L’idea non è che tutti gli uomini debbano essere egoisti, e nemmeno che sotto sotto lo siano, ma semplicemente che mai avremmo modo di convincere gli altri ad aiutarci tanto quanto ne abbiamo bisogno. Appellarci all’autointeresse è una scorciatoia. E non è affatto una scelta deliberata. Gli esseri umani vengono al mondo con una “propensione” a scambiare e barattare, che è una caratteristica che avrebbero potuto avere oppure no, fatto sta che ce l’hanno. Ci viene dall’essere animali parlanti. Nessuno ha mai visto un levriero e un bracco, scrive Smith, a cui i cani dovevano piacere parecchio (anche Hume aveva il suo pomerano), entrare in uno scambio deliberato. Le persone invece parlano e non solo parlano, spiegava a lezione, molto spesso s’inalberano nel discutere cose di cui sanno poco o nulla, ma su cui vogliono avere ragione ugualmente. Lo scambio monetario è una maniera per oliare il processo, è la logica conclusione di questo bisogno d’ottener ragione, per ottenerla da quanti più possibile. Con l’affermarsi della divisione del lavoro, le differenze fra persone si accentuano, perché ognuno cerca il modo d’essere utile agli altri. Di per sé, però, queste differenze sarebbero minime: Smith non pensa che la società debba essere divisa in classi, corrispondenti a chissà quale gerarchia di abilità, ma che se ti capita di fare il portantino imparerai a riconoscere il viaggiatore che ha bisogno di te e se finisci a fare il professore a poco a poco parlerai in pubblico sempre meglio.

La teoria di Smith è fatta di propensioni, di atteggiamenti, di condotte che non necessariamente si spiegano alla luce di scelte razionali. E’ una teoria in cui conta molto lo spazio: noi ci comportiamo meglio con le persone che conosciamo e che ci assomigliano, ciò che ci è più prossimo ci è più caro, se domani dovessimo perdere il mignolo non dormiremmo la notte e invece se un terremoto s’inghiotte mezza Cina anche i più sensibili se la cavano sdottoreggiando sul cambiamento climatico. Smith è a suo agio coi chiaroscuri, l’unico servizio che vuole rendere agli esseri umani è raccontarli più o meno come sono (anche questo l’ha imparato da Mandeville e Hume): dunque la divisione del lavoro aumenta la nostra produttività, ma attenzione che a furia di spacchettare funzioni e mestieri si finisce per diventare stupidi come le macchine. Il sistema mercantile inglese è una fabbrica di soprusi, ma dopotutto è meno peggio degli altri. Tranne che per gli schiavi: il fatto che una colonia sia retta da un’assemblea, evidentemente composta da possessori di schiavi, leva loro l’unico amico che possono avere, un sovrano che voglia tenere a bada i signori.

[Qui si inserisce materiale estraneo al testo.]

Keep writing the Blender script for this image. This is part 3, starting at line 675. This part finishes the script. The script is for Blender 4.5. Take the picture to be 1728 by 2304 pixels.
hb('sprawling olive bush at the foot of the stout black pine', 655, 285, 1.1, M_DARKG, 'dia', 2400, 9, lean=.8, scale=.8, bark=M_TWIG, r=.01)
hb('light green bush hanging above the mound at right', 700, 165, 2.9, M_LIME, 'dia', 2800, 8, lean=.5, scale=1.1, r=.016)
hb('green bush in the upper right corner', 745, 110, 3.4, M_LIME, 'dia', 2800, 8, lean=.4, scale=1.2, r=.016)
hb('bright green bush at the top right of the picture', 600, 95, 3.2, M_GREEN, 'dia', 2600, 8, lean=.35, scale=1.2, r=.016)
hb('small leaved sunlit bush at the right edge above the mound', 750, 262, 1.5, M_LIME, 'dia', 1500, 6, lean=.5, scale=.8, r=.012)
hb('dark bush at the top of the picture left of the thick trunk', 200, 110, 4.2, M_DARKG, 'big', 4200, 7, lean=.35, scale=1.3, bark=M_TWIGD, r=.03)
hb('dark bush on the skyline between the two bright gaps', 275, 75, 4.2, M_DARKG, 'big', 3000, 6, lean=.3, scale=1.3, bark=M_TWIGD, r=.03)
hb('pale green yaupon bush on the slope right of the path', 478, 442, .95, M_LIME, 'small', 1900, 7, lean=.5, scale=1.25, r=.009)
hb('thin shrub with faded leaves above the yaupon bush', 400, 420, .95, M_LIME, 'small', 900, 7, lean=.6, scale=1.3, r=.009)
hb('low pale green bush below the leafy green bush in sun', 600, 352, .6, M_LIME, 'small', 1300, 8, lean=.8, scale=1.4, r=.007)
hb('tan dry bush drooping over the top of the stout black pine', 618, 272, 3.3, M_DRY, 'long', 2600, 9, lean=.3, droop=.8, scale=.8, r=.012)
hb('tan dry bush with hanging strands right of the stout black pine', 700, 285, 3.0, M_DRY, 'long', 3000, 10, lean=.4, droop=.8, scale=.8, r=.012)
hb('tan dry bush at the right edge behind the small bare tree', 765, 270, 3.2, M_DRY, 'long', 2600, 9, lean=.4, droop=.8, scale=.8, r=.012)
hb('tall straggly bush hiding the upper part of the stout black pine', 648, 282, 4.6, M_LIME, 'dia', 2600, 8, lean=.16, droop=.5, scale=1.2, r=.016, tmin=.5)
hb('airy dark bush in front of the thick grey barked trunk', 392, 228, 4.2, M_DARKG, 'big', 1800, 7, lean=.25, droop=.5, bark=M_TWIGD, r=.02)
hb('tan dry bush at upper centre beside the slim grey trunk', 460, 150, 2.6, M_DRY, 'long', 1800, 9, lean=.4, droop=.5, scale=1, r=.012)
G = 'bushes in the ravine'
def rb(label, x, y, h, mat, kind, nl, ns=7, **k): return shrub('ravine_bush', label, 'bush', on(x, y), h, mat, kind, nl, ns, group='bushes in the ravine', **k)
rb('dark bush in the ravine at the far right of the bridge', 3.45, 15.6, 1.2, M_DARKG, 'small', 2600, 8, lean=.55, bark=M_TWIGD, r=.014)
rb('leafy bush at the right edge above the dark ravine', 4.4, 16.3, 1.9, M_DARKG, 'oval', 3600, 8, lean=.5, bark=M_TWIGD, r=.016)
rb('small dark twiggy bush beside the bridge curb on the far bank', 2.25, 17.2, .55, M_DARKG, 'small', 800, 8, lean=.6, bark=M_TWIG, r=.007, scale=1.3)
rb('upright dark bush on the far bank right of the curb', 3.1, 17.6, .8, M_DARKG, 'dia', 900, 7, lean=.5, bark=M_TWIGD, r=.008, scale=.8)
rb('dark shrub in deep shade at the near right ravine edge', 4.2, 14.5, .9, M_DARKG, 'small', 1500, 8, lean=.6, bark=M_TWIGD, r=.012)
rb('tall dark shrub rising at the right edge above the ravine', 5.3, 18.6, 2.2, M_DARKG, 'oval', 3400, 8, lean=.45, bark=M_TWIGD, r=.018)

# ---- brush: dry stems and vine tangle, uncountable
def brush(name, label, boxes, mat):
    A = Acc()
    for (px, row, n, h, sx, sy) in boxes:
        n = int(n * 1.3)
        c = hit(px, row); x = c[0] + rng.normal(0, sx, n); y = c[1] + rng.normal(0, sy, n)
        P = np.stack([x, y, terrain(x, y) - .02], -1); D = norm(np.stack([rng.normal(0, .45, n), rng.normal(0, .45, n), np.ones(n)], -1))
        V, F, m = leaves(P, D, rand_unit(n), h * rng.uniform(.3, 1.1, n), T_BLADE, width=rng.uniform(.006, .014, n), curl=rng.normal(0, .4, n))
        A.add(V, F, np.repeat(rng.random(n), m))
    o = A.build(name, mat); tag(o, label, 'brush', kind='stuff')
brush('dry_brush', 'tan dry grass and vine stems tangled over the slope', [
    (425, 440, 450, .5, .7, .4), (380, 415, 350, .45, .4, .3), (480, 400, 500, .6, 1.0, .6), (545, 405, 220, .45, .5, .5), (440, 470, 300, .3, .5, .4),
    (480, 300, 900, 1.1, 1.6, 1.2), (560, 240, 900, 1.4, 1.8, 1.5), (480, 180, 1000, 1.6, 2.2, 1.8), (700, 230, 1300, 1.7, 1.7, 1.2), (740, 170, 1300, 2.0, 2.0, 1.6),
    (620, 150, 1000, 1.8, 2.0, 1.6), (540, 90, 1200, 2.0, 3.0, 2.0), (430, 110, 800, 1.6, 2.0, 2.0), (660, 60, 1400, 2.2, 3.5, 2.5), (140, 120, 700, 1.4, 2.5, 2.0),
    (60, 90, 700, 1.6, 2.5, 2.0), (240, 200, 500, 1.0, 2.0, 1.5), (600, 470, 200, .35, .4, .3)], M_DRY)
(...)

Nel terzo libro della Ricchezza delle nazioni, Smith tratteggia la nascita dello stato dopo il feudalesimo e la prima età moderna non come l’esito di un contratto, ma come un accidente storico dovuto all’afflusso di beni di lusso, alla loro produzione nelle città e alla fame che ne avevano i signori delle campagne. Le città si rafforzano perché danno loro le merci che questi agognano, e con loro indirettamente il sovrano, che ha più agio nell’avere a che fare con signorotti disarmati. Pensate a un Don Rodrigo che a furia di comprar tesori non ha più di che pagare i bravi. E’ così che “commercio e manifatture introdussero gradualmente l’ordine e il buon governo e con essi la libertà e la sicurezza individuale”, argomento che Smith stesso riconosce prima di lui aveva sostenuto l’amico Hume. “Libertà e sicurezza individuale”, ha ricordato Paul Sagar in un libro recente (Adam Smith Reconsidered, 2022) sono carissime a Smith. Nel modo in cui pensa la libertà dei moderni è essenziale il concetto di rule of law. Che di per sé è tanto popolare quanto vago ma, secondo lo studioso del King’s College, per Smith equivale alla common law britannica, un diritto cementato dall’uso, rampollato nelle spire del sociale e sottratto all’arbitrio del legislatore. Arbitrio che altrimenti induce le persone a condotte servili. Smith le disapprova: meglio pagare il macellaio, il birraio e il fornaio, che scodinzolargli attorno per le briciole.
Smith muore nel 1790, apparentemente dopo un banchetto. Anche chi non ne ha mai letto un rigo lo ricorda per la “mano invisibile”. L’espressione ricorre solo una volta, nella Ricchezza delle nazioni: l’industriale investe nella produzione nazionale anziché in quella straniera perché è più vicina, più “controllabile” (come l’agricoltura rispetto al commercio), e così fa l’interesse della sua comunità anche se non ci pensa neppure.

Sono due le cose che Smith vuol dirci, entrambe attualissime. La prima è che quali siano gli impieghi di capitale più convenienti non lo determina lo stato. La seconda è una critica a coloro che dicono di voler esplicitamente realizzare l’interesse pubblico e in realtà vogliono solo privilegi. C’è di peggio di essere una nazione di bottegai: essere una nazione il cui governo è influenzato dai bottegai. Sostituite a bottegai industriali o banchieri di questo o quel tipo, pensate ai mille modi in cui oggi si mira a distorcere l’allocazione del capitale (dalla transizione ecologica in giù), e capirete quanto Smith sia attuale e perché molti, oggi come ieri, preferirebbero non lo leggessimo affatto.